>> Begin DATASET EXTRACT

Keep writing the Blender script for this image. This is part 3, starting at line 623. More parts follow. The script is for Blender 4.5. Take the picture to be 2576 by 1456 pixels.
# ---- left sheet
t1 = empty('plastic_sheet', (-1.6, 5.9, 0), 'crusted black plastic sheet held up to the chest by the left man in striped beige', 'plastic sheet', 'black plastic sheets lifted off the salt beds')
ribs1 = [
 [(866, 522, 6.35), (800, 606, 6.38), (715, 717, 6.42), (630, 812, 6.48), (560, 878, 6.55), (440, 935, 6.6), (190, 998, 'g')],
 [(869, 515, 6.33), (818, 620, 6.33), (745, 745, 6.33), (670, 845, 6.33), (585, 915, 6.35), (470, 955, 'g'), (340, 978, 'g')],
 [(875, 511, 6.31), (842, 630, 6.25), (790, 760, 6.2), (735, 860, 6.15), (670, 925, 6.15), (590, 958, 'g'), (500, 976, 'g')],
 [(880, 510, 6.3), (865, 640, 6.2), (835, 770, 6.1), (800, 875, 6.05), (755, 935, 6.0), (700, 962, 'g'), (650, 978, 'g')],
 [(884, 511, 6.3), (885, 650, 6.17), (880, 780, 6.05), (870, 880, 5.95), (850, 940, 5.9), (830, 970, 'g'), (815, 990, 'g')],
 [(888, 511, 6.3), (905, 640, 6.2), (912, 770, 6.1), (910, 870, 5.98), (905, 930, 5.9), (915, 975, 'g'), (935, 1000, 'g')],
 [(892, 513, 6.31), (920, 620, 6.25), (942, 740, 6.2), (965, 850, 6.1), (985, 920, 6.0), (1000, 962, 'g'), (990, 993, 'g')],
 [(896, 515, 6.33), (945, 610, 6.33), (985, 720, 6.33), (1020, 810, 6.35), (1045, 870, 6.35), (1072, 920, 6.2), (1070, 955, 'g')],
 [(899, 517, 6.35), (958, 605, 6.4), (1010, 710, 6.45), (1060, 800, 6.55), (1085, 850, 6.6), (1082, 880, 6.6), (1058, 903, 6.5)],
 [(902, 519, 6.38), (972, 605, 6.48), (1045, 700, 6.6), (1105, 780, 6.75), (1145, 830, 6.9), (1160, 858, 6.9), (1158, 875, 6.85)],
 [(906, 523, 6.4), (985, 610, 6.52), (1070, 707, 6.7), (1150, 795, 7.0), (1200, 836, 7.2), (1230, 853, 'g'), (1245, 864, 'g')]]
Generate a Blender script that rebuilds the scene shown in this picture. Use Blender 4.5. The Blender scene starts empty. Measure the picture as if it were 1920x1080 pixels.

>> End DATASET EXTRACT

STATED PROBLEM >>
Look above for every line with the word "this" and copy it.

COMPLETE ANSWER >>
Keep writing the Blender script for this image. This is part 3, starting at line 623. More parts follow. The script is for Blender 4.5. Take the picture to be 2576 by 1456 pixels.
Generate a Blender script that rebuilds the scene shown in this picture. Use Blender 4.5. The Blender scene starts empty. Measure the picture as if it were 1920x1080 pixels.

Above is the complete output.